What does AML screening include?

AML screening typically covers five components: sanctions screening, PEP and RCA checks, adverse media screening, crime and watchlist screening, and (where relevant) payment screening. Each cross-references customer data against a different category of risk database, and together they form a layered financial crime detection system.

How much does AML screening cost in the UK?

Costs vary based on customer volume, product risk, geographic exposure, and whether a firm uses third-party platforms, in-house infrastructure, or fractional compliance oversight. UK Money Laundering Regulations 2017 (Regulation 19) require controls proportionate to the business — the FCA expects investment to scale with risk profile.

Who is required to perform AML screening?

Regulated entities include banks, fintechs, crypto firms and VASPs, money service businesses, insurers, real estate firms, casinos, and many professional service providers. Requirements vary by jurisdiction but are derived from FATF standards and implemented through local legislation across the US, UK, EU, and Canada.

What is the difference between AML screening and KYC?

KYC verifies who a customer is. AML screening takes that verified identity and checks it against risk databases (sanctions lists, PEP lists, adverse media, and watchlists) to assess financial crime risk. KYC is a prerequisite for AML screening, not a substitute for it.

How often should AML screening be conducted?

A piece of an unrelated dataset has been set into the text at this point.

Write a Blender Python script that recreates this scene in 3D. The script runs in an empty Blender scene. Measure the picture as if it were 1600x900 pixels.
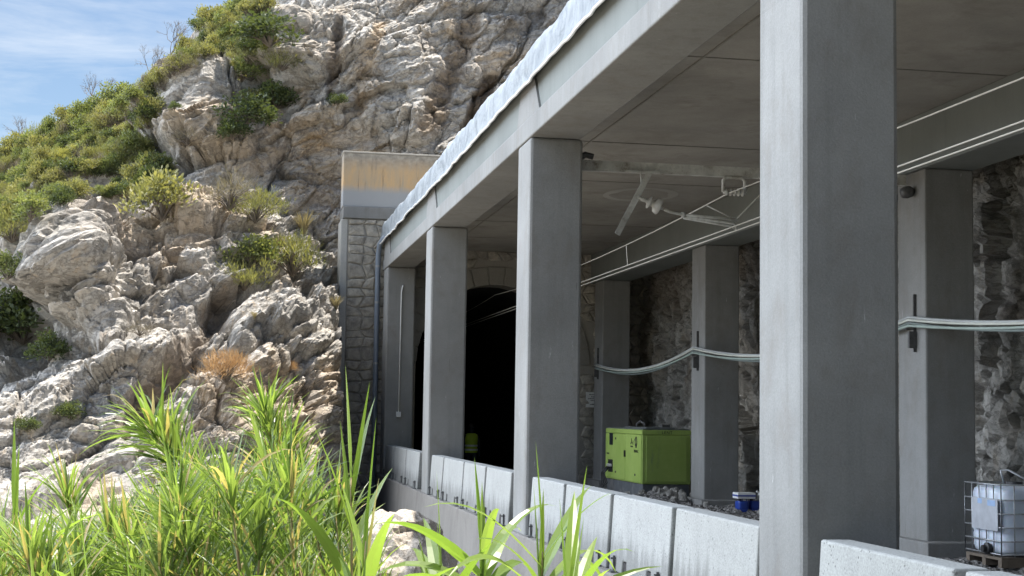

Screening should occur at onboarding and on a continuing basis thereafter. Sanctions lists update without warning, and a customer's risk profile can change materially after onboarding. Rescreening frequency should reflect the firm's risk-based approach and regulatory requirements, not a fixed annual schedule.

What happens if a business fails to conduct AML screening?

Consequences include regulatory fines, enforcement orders, mandatory remediation programs, reputational damage, and potential loss of banking relationships or operating licenses. Larger institutions typically face harsher penalties, but early-stage fintechs and crypto firms are not exempt, particularly when seeking sponsor bank partnerships or regulatory approvals.